Interpretable Machine Learning Study of Many-Body Localization Transition in Disordered Quantum Ising Spin Chains

TL;DR

This study uses support vector machines to analyze and interpret the phase transition between many-body localized and thermal phases in a disordered quantum Ising chain, providing insights into the physical features of the transition.

Contribution

It introduces an interpretable machine learning approach to identify and analyze the many-body localization transition in quantum spin chains, linking SVM decision functions to physical localization measures.

Findings

SVM accurately predicts the phase boundary in the phase diagram.

The SVM decision function correlates with the inverse participation ratio.
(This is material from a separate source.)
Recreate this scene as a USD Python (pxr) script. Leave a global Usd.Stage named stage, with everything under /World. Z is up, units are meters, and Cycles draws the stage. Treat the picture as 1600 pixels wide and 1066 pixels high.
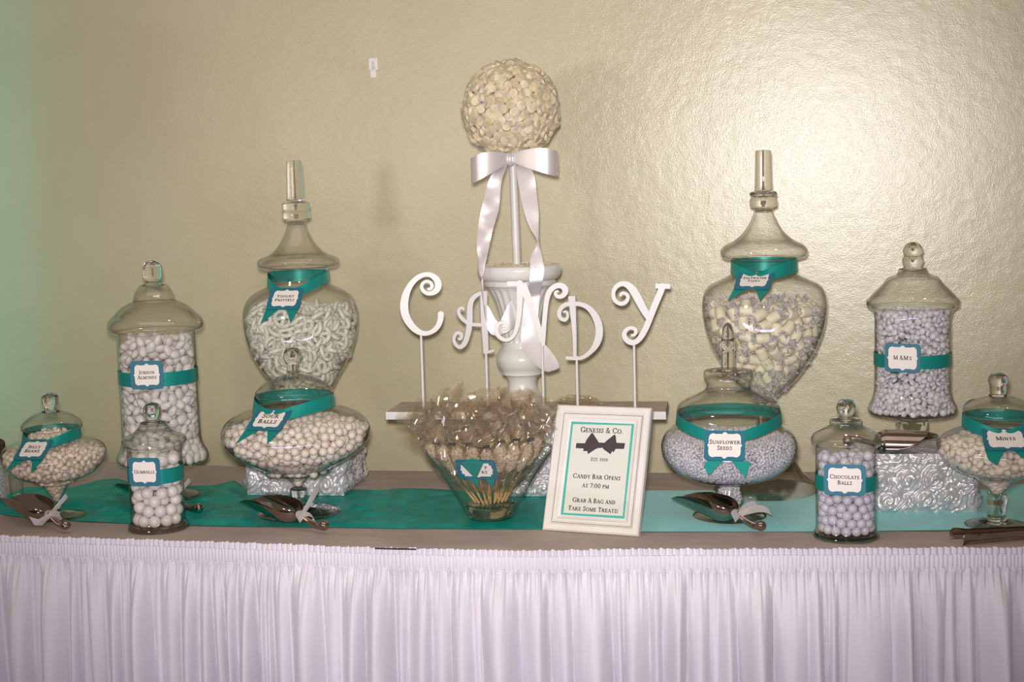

The approach offers physical interpretability of machine learning results.

Abstract

We apply support vector machine (SVM) to study the phase transition between many-body localized and thermal phases in a disordered quantum Ising chain in a transverse external field. The many-body eigenstate energy $E$ is bounded by a bandwidth $W=E_{max}-E_{min}$. The transition takes place on a phase diagram spanned by the energy density $\epsilon=2(E-E_{min})/W$ and the disorder strength $\delta J$ of the spin interaction uniformly distributed within $[-\delta J, \delta J]$, formally parallel to the mobility edge in Anderson localization. In our study we use the labeled probability density of eigenstate wavefunctions belonging to the deeply localized and thermal regimes at two different energy densities ($\epsilon$'s) as the training set, i.e., providing labeled data at four corners of the phase diagram. Then we employ the trained SVM to predict the whole phase diagram. The obtained phase boundary qualitatively agrees with previous work using entanglement entropy to characterize these two phases. We further analyze the decision function of the SVM to interpret its physical meaning and find that it is analogous to the inverse participation ratio in configuration space. Our findings demonstrate the ability of the SVM to capture potential quantities that may characterize the many-body localization phase transition.